— Start —

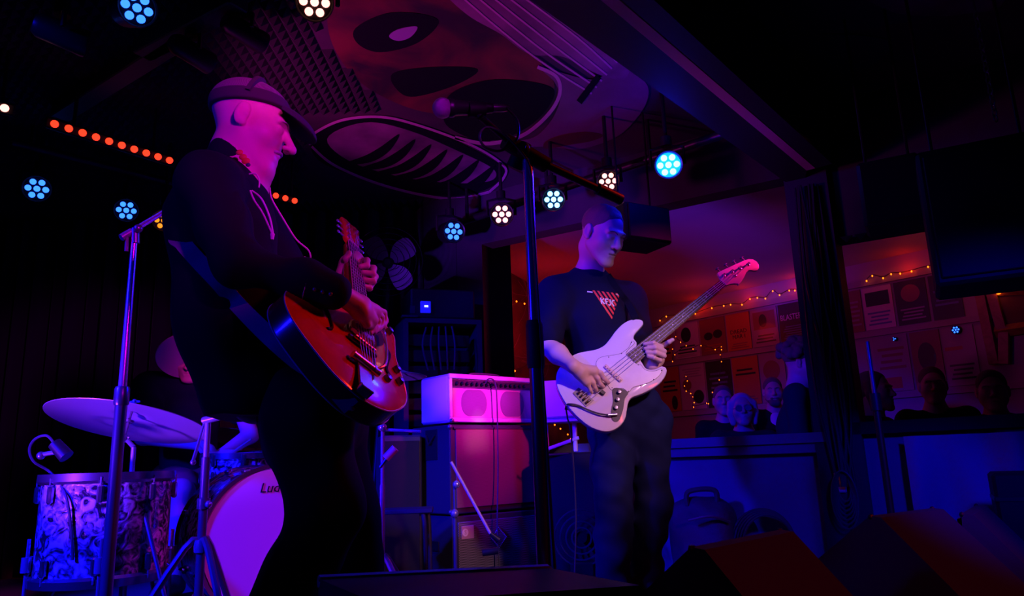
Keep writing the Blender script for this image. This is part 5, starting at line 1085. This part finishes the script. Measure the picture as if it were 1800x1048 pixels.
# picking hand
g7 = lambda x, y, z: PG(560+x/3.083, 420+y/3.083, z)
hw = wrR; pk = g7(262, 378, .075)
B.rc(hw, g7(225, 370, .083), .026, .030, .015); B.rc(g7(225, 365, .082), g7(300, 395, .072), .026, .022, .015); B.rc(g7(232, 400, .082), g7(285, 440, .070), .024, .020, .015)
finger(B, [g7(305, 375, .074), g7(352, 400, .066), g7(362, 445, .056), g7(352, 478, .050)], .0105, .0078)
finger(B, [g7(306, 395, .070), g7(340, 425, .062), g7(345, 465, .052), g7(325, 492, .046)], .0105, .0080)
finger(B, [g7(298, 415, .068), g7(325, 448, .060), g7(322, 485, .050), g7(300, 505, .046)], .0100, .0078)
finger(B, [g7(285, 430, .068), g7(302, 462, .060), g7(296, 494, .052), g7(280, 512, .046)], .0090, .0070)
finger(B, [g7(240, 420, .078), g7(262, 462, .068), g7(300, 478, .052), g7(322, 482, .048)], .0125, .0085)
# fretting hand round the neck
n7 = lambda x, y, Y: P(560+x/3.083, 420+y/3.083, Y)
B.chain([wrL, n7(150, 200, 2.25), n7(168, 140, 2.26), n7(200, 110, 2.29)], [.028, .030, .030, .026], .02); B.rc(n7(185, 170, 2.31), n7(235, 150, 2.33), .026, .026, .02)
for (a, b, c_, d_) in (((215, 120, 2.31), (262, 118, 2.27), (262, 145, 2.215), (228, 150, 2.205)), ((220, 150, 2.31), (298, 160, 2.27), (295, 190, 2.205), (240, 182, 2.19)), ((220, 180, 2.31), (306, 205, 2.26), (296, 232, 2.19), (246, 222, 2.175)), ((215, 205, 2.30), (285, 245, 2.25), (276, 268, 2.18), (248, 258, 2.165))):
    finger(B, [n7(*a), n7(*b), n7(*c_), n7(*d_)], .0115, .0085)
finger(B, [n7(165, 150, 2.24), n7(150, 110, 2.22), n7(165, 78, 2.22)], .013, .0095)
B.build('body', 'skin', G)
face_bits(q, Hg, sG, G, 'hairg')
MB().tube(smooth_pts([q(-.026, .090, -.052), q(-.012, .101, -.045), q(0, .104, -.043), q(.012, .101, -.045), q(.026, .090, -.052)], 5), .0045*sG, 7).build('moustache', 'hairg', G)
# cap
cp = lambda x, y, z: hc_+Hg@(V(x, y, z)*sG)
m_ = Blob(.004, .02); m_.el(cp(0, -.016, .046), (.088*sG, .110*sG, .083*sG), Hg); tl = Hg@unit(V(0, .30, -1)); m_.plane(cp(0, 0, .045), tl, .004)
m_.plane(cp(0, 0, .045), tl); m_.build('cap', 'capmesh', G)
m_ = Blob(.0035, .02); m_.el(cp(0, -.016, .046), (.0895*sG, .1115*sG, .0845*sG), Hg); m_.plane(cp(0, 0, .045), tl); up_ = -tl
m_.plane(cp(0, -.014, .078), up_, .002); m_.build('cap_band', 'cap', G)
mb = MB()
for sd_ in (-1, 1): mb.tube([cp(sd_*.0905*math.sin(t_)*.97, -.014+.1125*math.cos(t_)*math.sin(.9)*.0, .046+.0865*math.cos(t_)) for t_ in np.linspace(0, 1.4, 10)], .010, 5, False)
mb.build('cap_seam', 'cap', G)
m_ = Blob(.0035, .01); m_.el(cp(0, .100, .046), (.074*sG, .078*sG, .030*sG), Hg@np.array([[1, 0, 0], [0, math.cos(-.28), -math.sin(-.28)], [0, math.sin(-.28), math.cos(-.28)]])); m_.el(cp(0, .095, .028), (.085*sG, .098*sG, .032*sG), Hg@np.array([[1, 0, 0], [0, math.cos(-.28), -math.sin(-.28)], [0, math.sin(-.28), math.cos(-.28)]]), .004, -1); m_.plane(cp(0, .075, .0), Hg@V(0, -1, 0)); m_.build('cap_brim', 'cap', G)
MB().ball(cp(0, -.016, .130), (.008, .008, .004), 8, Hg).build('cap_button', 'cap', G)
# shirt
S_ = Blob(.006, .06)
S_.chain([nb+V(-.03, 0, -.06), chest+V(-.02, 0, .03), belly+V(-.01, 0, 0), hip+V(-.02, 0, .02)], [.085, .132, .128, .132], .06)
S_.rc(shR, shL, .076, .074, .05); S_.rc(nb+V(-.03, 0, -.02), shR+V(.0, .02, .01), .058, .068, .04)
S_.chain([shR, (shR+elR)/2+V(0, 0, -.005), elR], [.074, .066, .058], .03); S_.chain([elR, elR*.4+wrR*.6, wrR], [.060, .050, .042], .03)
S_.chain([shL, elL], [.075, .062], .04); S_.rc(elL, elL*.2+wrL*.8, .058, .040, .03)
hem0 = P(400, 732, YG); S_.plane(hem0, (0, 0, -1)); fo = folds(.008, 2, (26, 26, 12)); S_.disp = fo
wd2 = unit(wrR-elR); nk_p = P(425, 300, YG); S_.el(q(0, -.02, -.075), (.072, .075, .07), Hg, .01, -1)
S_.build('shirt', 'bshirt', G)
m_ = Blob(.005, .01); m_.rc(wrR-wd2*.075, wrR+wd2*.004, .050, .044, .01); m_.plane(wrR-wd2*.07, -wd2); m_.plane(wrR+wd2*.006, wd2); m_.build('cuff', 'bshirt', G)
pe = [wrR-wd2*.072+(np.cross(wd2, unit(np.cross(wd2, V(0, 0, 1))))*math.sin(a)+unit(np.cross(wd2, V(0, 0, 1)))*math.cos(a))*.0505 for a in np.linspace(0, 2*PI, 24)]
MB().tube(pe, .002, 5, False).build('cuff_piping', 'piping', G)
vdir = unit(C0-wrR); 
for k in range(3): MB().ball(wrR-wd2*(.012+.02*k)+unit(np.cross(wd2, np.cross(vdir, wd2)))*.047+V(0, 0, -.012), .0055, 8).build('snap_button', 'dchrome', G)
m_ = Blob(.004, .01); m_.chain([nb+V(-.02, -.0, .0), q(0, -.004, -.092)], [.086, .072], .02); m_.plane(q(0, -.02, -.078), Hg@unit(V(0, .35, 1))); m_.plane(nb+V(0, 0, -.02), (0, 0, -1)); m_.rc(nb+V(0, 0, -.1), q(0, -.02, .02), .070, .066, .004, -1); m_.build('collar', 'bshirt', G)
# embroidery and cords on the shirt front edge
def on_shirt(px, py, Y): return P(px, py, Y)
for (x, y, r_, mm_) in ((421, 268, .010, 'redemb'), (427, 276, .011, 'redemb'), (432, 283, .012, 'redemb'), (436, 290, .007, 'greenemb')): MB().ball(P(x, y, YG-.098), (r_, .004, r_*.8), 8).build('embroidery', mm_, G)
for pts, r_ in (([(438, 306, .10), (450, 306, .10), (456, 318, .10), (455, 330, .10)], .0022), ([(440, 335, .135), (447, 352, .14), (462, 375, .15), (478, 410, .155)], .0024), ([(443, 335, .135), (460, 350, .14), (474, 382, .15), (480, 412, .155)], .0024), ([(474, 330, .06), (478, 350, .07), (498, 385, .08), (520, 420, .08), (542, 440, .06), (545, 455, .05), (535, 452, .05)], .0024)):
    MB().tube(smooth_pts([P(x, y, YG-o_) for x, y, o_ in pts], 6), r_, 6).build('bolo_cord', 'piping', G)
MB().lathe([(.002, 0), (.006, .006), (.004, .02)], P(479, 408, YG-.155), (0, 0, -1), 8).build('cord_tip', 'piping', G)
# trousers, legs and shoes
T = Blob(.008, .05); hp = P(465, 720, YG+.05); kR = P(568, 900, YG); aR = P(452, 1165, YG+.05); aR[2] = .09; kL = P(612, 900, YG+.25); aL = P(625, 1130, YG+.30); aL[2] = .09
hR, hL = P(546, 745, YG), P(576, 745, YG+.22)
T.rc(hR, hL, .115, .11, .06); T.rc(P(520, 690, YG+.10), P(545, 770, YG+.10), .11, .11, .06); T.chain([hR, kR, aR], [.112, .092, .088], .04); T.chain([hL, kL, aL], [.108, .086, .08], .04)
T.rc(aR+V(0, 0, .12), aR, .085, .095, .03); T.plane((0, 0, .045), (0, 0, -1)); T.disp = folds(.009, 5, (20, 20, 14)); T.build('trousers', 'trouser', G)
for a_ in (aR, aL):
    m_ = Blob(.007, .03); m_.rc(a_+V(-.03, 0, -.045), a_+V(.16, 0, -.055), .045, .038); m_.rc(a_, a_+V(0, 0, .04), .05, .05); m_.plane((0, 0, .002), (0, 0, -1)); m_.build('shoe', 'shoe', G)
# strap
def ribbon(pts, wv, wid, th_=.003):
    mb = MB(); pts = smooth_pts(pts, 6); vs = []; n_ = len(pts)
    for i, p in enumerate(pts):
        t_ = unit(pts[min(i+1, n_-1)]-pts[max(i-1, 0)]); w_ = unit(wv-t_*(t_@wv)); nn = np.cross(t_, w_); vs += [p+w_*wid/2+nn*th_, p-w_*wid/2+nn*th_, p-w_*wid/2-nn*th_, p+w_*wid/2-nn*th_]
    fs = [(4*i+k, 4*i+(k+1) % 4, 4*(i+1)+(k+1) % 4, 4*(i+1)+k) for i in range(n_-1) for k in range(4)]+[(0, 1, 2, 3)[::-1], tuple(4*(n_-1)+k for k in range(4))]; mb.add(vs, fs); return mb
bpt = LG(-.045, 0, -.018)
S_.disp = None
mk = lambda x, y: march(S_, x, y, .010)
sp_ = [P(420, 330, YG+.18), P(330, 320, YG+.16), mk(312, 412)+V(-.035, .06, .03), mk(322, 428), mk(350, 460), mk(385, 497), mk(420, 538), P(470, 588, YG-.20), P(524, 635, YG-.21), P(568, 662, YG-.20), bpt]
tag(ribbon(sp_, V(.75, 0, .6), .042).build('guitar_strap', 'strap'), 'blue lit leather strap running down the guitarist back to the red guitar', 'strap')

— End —
— Start —

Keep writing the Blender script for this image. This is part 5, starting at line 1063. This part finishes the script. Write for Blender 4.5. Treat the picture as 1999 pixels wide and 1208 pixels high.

— End —

Filter the entries down to the lines containing "image". Copy each of those lines.

» **Reply to the task**:
Keep writing the Blender script for this image. This is part 5, starting at line 1085. This part finishes the script. Measure the picture as if it were 1800x1048 pixels.
Keep writing the Blender script for this image. This is part 5, starting at line 1063. This part finishes the script. Write for Blender 4.5. Treat the picture as 1999 pixels wide and 1208 pixels high.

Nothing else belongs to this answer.